Assume, for the purpose of contradiction, that some vertex receives a $d$ value not equal to its shortest path distance. Let $v$ be the vertex with minimum $\delta(s, v)$ that receives such an incorrect $d$ value; clearly $v \neq s$. We know $d[v] \geq \delta(s, v)$, and thus we have that $d[v] > \delta(s, v)$. Vertex $v$ must be reachable from $s$, for if it is not, then $\delta(s, v) = \infty \geq d[v]$. Let $u$ be the vertex immediately preceding $v$ on a shortest path from $s$ to $v$, so that $\delta(s, v) = \delta(s, u) + 1$. Because $\delta(s, u) < \delta(s, v)$, and because of how we chose $v$ , we have $d[u] = \delta(s, u)$$^\dagger$. Putting these properties together, we have

$d[v] > \delta(s, v) = \delta(s, u) + 1 = d[u] + 1 $

(The proof then continues, but I do not include the rest here...)

I could not understand the reasoning behind the statement marked with $\dagger$, $\text{"because of how we chose $v$ , we have $d[u] = \delta(s, u)$"}$

Answer 1

It is perhaps more illuminating to reformulate this proof by contradiction as a proof by induction.
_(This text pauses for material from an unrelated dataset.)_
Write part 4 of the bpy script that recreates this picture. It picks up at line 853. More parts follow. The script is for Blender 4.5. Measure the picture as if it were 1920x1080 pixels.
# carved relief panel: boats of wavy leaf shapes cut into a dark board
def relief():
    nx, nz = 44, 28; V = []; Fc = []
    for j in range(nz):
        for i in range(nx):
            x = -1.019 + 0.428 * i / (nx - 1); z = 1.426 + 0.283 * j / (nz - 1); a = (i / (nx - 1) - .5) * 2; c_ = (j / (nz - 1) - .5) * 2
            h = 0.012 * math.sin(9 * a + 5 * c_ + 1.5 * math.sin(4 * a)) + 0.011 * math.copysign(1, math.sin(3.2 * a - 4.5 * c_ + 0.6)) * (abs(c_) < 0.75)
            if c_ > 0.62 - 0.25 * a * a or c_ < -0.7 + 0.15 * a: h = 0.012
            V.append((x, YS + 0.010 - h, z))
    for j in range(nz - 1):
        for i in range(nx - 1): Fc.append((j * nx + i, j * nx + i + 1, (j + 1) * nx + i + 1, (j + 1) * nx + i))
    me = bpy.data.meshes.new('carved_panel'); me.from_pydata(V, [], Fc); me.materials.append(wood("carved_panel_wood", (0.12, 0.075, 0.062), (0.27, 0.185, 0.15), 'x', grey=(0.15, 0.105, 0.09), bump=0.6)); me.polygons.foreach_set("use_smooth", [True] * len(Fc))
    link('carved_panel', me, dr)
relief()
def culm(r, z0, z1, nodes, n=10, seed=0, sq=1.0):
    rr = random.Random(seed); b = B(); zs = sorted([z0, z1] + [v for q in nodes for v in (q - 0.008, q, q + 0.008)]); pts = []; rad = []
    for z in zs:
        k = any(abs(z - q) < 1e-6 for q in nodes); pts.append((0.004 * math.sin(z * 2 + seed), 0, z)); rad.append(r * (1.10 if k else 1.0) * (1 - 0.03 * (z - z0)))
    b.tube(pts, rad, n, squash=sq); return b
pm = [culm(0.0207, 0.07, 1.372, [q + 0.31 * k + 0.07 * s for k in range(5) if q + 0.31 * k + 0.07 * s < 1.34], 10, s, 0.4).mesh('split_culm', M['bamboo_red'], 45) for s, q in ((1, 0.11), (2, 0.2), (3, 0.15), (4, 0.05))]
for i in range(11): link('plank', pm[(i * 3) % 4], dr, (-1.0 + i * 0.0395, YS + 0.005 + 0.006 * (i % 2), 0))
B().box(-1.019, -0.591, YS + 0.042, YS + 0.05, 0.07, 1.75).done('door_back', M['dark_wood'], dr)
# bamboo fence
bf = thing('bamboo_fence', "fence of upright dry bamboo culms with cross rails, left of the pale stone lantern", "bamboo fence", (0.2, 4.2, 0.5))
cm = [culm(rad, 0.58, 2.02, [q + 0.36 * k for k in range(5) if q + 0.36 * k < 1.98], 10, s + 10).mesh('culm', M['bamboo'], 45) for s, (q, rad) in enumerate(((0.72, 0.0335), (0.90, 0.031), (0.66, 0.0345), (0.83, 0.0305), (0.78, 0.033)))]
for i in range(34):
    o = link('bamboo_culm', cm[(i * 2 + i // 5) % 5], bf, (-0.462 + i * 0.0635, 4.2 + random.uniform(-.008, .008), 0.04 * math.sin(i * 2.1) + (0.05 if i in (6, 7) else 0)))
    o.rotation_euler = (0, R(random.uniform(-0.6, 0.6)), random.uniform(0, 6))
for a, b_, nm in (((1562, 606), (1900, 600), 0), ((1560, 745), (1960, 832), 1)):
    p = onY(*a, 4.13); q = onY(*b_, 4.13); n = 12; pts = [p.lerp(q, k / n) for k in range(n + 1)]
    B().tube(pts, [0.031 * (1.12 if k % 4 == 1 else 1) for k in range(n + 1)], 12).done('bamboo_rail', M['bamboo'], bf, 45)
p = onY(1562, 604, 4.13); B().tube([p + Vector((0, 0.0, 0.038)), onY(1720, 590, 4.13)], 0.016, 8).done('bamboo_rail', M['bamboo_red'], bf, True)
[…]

We prove that $d[v] = \delta(s,v)$ by induction on the latter (the case $\delta(s,v) = \infty$ should be taken care of separately). If $\delta(s,v) = 0$ then $v = s$, and indeed $d[s] = 0$. Now suppose that the result holds for all vertices at distance $i$ from $s$, and consider a vertex $v$ at distance $i+1$ from $s$. Let $u$ be a neighbor of $v$ at distance $i$ from $s$. By induction, $d[u] = \delta(s,u)$, and so once $u$ is processed, $d[v] \leq \delta(s,u) + 1 = \delta(s,v)$. Since $d[v] \geq \delta(s,v)$, it follows that $d[v] = \delta(s,v)$, as needed.

How do the two proofs relate? Let $U$ be the set of vertices such that $d[v] = \delta(s,v)$; clearly $s \in U$. Let $v \neq s$ be an arbitrary vertex reachable from $s$, and let $u$ be a predecessor of $v$, that is, a neighbor of $v$ such that $\delta(s,v) = \delta(s,u) + 1$. The proof shows that if $u \in U$ then also $v \in U$. You can now proceed in two different ways:

• Proof by contradiction: choose $v \in U$ minimizing $\delta(s,v)$. By definition, the predecessor of $v$ does lie in $U$, and so we reach a contradiction.
• Proof by induction: we show that all vertices reachable from $s$ are in $U$, by induction on their distance from $s$.

The two proofs are equivalent. I prefer the second.